— What to do —
Look through the lines below and extract any with the word "Write".

>> Begin Material supplied

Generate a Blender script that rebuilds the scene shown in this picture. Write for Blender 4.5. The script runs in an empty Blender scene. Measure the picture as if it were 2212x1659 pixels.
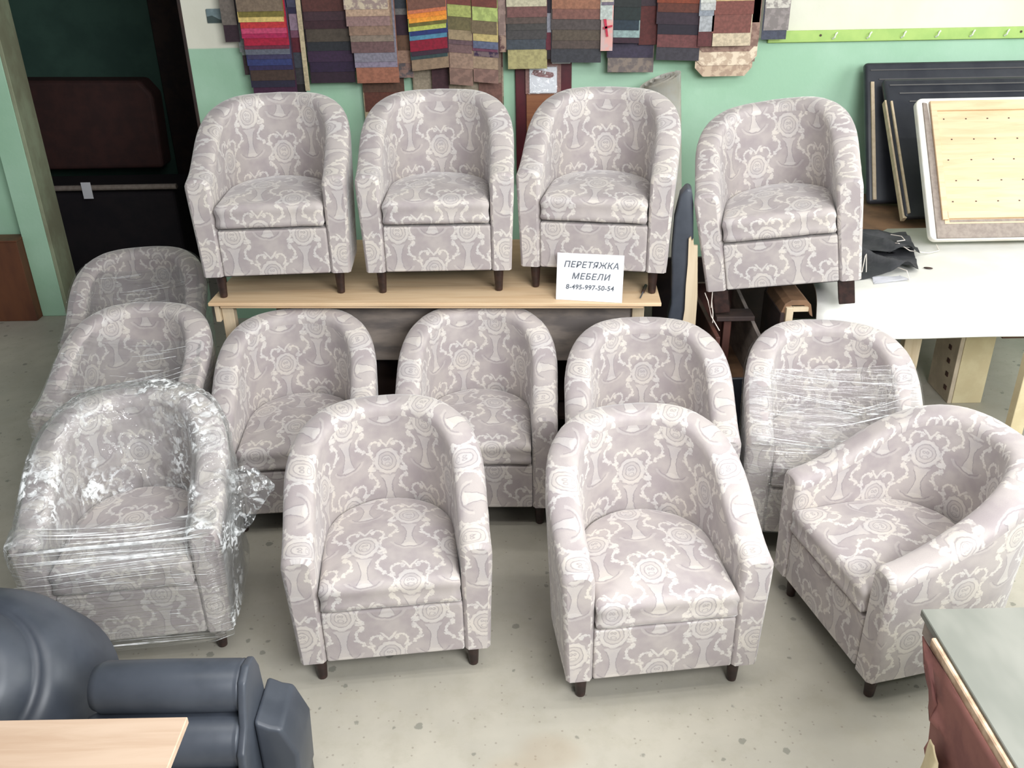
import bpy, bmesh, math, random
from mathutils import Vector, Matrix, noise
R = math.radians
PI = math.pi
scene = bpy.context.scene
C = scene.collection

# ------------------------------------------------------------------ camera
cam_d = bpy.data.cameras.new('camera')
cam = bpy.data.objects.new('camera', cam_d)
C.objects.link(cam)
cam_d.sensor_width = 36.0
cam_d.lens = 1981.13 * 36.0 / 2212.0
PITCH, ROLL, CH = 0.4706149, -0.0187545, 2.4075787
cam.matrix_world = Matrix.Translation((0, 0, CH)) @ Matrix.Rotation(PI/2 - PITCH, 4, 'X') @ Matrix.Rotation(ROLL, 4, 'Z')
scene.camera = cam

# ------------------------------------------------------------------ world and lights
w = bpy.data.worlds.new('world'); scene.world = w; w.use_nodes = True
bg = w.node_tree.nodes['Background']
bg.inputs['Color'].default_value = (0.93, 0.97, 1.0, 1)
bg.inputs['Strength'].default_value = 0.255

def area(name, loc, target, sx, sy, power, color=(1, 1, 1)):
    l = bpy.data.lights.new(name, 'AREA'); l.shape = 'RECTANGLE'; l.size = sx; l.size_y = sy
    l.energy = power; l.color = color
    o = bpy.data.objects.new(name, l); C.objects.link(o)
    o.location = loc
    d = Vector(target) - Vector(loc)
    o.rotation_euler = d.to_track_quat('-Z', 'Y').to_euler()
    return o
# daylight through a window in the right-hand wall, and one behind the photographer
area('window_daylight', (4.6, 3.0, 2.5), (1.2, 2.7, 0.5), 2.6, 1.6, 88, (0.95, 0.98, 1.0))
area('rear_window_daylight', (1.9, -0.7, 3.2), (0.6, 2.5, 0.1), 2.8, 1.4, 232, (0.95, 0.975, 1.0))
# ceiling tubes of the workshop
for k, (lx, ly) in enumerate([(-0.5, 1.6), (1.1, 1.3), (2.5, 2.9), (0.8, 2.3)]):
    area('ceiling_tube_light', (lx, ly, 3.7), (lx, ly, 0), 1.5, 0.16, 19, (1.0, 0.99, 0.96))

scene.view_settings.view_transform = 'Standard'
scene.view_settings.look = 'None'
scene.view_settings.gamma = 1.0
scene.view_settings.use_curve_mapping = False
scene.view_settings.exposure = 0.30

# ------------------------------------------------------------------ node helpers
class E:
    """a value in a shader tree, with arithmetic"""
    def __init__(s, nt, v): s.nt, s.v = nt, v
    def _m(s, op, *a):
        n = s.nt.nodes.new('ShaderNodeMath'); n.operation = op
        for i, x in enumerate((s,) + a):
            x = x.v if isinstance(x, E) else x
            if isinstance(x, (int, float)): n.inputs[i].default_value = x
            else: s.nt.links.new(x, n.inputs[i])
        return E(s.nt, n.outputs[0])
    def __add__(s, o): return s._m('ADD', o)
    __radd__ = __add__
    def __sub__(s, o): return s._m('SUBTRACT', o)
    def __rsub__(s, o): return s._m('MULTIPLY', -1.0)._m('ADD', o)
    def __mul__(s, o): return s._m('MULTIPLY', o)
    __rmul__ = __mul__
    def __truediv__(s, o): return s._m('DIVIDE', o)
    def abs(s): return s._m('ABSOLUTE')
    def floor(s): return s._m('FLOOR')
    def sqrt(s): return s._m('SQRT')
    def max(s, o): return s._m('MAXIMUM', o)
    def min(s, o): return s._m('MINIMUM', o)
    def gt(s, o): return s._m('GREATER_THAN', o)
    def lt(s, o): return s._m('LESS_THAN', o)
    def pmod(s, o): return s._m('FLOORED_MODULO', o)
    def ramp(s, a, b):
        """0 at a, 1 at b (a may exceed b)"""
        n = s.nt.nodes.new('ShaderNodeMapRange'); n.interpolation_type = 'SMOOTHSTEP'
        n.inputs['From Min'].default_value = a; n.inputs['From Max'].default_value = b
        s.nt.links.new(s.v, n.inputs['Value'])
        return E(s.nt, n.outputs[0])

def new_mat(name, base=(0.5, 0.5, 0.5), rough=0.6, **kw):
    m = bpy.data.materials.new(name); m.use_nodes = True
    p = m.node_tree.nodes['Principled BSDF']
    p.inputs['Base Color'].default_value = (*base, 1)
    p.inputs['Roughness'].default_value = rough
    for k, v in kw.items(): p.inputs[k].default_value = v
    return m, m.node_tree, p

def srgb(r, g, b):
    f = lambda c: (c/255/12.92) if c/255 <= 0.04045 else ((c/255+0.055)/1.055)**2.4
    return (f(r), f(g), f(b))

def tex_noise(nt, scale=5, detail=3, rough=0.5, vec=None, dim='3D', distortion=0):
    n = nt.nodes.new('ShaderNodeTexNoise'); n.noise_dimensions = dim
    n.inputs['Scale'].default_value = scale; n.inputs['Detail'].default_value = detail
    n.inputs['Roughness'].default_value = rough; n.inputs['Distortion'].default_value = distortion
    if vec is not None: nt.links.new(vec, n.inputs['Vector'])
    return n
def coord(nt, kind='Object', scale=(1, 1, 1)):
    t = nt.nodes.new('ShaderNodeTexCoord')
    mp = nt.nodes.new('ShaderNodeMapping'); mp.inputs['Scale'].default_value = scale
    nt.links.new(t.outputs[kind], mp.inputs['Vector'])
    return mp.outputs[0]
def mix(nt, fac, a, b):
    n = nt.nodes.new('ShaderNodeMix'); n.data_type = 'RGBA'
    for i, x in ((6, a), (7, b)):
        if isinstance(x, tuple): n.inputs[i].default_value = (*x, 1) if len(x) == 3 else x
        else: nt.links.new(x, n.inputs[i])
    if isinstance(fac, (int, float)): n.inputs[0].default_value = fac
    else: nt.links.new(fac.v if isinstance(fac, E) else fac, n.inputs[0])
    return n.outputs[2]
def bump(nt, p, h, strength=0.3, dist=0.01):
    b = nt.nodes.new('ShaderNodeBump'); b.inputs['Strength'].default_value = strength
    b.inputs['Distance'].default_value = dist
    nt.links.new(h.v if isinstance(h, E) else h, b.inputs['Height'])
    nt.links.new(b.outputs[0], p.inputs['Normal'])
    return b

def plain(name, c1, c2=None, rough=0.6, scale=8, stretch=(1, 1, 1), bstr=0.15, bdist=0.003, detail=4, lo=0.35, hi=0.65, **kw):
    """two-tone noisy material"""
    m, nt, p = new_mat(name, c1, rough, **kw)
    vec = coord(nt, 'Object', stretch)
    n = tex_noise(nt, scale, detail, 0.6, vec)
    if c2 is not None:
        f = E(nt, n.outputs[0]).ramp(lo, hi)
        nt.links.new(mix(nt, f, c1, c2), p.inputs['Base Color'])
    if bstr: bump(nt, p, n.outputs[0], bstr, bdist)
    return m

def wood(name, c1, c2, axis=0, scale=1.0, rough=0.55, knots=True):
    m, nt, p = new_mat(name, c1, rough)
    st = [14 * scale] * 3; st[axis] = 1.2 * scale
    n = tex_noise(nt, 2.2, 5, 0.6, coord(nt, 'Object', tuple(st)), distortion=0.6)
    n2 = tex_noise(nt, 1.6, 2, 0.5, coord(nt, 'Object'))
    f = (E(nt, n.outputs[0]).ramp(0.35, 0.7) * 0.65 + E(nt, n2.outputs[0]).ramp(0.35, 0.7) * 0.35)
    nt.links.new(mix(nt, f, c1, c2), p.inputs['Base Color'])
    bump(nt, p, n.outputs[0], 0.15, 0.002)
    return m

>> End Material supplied
>> Begin Material supplied

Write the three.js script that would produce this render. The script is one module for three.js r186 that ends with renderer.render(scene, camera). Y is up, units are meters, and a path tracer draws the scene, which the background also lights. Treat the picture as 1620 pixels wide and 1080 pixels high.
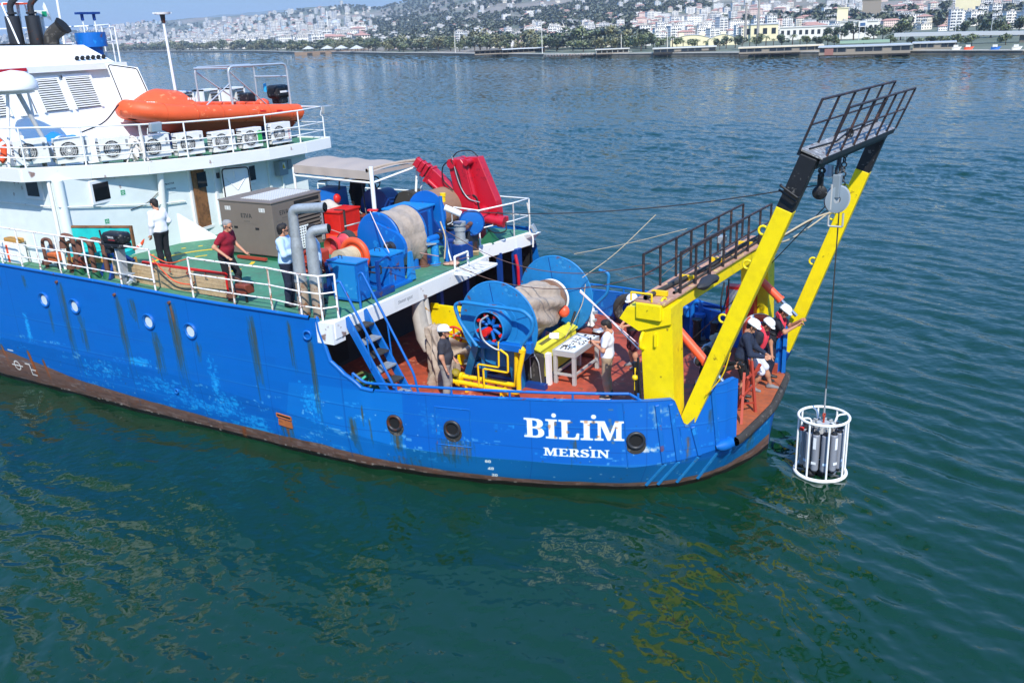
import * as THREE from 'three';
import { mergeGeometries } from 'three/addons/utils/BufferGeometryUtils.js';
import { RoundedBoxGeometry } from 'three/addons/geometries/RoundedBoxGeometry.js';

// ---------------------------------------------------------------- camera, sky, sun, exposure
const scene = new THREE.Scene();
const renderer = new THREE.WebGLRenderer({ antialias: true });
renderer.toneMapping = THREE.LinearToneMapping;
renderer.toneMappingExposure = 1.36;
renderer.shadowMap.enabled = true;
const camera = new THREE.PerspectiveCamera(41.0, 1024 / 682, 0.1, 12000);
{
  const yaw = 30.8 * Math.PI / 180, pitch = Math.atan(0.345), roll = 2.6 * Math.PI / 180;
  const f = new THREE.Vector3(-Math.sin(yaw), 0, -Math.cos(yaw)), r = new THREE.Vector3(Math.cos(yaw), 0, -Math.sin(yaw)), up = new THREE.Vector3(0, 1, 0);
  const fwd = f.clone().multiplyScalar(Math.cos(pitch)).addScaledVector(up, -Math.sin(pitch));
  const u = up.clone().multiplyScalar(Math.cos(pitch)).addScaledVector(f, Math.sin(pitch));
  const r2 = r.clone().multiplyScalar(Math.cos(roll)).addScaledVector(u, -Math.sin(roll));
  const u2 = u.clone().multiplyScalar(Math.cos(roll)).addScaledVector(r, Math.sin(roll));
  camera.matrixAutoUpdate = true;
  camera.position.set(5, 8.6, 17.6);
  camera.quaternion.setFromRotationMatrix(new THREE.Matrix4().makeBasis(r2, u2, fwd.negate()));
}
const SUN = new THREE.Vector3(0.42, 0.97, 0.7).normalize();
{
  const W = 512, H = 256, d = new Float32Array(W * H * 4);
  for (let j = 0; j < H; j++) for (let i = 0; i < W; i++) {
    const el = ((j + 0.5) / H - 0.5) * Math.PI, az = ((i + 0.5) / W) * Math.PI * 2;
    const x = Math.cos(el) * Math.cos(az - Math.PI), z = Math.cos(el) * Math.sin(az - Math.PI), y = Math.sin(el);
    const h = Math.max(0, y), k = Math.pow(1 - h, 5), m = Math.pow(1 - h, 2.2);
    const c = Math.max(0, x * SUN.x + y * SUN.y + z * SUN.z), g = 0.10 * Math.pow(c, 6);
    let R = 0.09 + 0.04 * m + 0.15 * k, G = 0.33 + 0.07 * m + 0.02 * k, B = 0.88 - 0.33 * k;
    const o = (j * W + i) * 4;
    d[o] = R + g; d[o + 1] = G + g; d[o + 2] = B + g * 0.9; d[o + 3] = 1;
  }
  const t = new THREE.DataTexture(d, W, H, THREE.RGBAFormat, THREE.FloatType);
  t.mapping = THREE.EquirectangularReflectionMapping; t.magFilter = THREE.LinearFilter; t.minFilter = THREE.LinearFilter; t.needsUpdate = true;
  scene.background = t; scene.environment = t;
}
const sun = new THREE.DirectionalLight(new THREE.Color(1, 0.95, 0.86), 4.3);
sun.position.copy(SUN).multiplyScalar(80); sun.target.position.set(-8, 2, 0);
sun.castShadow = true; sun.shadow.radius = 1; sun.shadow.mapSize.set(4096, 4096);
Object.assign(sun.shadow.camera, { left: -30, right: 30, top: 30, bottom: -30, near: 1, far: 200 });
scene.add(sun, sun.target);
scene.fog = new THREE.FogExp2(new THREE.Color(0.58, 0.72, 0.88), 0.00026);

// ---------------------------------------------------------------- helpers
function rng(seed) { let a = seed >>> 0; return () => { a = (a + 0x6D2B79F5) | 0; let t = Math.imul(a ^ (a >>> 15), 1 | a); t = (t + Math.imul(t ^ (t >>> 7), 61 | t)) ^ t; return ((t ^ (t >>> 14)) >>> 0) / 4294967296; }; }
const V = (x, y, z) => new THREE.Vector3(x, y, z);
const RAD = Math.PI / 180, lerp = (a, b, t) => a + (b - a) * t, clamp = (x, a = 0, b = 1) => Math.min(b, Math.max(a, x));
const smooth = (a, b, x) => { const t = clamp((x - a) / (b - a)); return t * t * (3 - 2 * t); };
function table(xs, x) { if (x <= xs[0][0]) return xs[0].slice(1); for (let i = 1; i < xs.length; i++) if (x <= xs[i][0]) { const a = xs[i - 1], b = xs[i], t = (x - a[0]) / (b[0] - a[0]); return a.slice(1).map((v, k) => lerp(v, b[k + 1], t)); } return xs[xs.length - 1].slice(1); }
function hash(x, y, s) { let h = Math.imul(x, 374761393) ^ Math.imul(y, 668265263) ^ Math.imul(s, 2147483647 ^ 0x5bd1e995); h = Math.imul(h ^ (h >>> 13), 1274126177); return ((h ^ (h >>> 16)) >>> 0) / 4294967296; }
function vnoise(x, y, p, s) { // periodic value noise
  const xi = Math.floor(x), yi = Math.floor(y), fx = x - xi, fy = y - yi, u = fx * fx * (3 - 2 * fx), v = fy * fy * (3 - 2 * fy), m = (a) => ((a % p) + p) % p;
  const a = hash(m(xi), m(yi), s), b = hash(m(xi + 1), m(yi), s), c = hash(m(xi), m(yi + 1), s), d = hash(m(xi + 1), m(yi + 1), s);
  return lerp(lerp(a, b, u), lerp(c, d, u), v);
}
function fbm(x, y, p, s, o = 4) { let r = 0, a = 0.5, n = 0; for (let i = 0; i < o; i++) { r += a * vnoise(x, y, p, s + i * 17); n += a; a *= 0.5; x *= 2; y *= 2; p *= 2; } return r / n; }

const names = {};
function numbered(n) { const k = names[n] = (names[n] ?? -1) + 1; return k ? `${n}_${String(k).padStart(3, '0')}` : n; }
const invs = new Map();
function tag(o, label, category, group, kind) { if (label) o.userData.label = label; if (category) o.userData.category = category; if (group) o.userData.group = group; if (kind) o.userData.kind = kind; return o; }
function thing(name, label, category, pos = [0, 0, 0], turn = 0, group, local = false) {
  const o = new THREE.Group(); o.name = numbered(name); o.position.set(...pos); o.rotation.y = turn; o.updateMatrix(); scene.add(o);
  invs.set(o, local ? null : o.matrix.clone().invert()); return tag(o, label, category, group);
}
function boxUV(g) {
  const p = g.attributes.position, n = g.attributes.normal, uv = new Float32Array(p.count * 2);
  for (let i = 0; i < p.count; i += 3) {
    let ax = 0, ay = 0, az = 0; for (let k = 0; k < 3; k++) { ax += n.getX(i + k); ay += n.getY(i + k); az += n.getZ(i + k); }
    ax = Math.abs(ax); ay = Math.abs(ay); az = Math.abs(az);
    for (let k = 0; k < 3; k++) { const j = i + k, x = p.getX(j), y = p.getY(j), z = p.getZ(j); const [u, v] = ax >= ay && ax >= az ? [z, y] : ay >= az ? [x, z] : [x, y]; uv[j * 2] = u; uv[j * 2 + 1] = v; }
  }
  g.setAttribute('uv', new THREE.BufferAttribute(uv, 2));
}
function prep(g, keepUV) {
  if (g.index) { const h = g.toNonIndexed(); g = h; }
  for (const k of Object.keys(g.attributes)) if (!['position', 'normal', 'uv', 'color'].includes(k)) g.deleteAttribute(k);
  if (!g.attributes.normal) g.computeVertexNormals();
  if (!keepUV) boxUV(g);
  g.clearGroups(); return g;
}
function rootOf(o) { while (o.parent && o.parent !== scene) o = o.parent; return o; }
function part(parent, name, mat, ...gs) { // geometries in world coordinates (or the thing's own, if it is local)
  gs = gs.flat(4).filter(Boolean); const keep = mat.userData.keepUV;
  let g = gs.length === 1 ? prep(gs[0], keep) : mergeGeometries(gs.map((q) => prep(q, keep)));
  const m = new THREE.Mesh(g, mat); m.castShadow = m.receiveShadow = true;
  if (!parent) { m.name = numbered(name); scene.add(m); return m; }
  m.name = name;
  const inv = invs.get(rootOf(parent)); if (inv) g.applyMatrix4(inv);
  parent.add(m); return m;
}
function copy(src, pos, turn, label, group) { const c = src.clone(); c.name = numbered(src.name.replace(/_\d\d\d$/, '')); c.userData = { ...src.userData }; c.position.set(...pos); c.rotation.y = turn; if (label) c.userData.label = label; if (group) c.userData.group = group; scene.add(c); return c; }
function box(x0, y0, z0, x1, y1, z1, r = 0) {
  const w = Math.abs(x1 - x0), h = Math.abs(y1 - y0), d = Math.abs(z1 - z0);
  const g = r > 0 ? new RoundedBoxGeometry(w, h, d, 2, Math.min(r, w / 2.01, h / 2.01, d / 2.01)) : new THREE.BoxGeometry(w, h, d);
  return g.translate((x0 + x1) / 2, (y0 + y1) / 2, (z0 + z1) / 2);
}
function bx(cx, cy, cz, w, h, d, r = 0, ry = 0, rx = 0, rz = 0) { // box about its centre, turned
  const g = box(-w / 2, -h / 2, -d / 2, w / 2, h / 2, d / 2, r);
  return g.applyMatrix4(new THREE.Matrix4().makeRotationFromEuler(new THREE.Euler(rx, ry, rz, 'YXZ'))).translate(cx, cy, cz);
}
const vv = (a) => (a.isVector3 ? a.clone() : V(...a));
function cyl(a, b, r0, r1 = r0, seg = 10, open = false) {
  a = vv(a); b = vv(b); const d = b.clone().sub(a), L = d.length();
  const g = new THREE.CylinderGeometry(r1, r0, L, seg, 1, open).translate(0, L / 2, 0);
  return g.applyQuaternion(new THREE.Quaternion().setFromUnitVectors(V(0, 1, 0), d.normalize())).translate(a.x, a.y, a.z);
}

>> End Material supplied

— Task solution —
Generate a Blender script that rebuilds the scene shown in this picture. Write for Blender 4.5. The script runs in an empty Blender scene. Measure the picture as if it were 2212x1659 pixels.
Write the three.js script that would produce this render. The script is one module for three.js r186 that ends with renderer.render(scene, camera). Y is up, units are meters, and a path tracer draws the scene, which the background also lights. Treat the picture as 1620 pixels wide and 1080 pixels high.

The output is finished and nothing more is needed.